### Input material
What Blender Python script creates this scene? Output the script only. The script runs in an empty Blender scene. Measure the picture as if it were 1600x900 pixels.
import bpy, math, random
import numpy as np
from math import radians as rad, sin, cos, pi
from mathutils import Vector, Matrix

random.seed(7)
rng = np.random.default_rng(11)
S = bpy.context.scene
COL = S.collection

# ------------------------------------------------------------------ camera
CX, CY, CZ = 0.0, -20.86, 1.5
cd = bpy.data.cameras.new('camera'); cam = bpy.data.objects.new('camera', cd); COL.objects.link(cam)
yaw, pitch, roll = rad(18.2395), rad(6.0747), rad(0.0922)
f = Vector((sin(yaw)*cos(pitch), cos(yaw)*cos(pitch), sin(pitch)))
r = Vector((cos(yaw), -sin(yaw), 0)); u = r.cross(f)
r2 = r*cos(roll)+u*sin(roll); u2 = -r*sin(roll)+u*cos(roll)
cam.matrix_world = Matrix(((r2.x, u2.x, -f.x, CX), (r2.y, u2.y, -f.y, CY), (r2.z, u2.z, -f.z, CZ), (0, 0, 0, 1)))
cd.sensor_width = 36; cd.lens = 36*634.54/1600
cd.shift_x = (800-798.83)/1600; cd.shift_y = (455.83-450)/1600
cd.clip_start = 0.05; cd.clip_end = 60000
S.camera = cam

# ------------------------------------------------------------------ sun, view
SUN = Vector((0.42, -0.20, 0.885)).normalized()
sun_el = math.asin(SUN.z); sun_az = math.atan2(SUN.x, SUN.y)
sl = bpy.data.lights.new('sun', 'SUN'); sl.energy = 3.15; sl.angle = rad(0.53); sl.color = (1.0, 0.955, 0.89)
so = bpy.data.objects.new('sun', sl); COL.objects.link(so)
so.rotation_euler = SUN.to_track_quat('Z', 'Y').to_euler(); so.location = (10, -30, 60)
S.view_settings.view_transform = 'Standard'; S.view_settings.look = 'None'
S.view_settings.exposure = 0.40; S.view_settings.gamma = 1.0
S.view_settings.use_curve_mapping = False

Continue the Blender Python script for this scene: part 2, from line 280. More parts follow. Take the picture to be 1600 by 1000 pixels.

### Stated exercise
Give again, word for word, the lines of the listing, starting at its first line and ending with the line containing "S.camera = cam".

### Result of this exercise
What Blender Python script creates this scene? Output the script only. The script runs in an empty Blender scene. Measure the picture as if it were 1600x900 pixels.
import bpy, math, random
import numpy as np
from math import radians as rad, sin, cos, pi
from mathutils import Vector, Matrix

random.seed(7)
rng = np.random.default_rng(11)
S = bpy.context.scene
COL = S.collection

# ------------------------------------------------------------------ camera
CX, CY, CZ = 0.0, -20.86, 1.5
cd = bpy.data.cameras.new('camera'); cam = bpy.data.objects.new('camera', cd); COL.objects.link(cam)
yaw, pitch, roll = rad(18.2395), rad(6.0747), rad(0.0922)
f = Vector((sin(yaw)*cos(pitch), cos(yaw)*cos(pitch), sin(pitch)))
r = Vector((cos(yaw), -sin(yaw), 0)); u = r.cross(f)
r2 = r*cos(roll)+u*sin(roll); u2 = -r*sin(roll)+u*cos(roll)
cam.matrix_world = Matrix(((r2.x, u2.x, -f.x, CX), (r2.y, u2.y, -f.y, CY), (r2.z, u2.z, -f.z, CZ), (0, 0, 0, 1)))
cd.sensor_width = 36; cd.lens = 36*634.54/1600
cd.shift_x = (800-798.83)/1600; cd.shift_y = (455.83-450)/1600
cd.clip_start = 0.05; cd.clip_end = 60000
S.camera = cam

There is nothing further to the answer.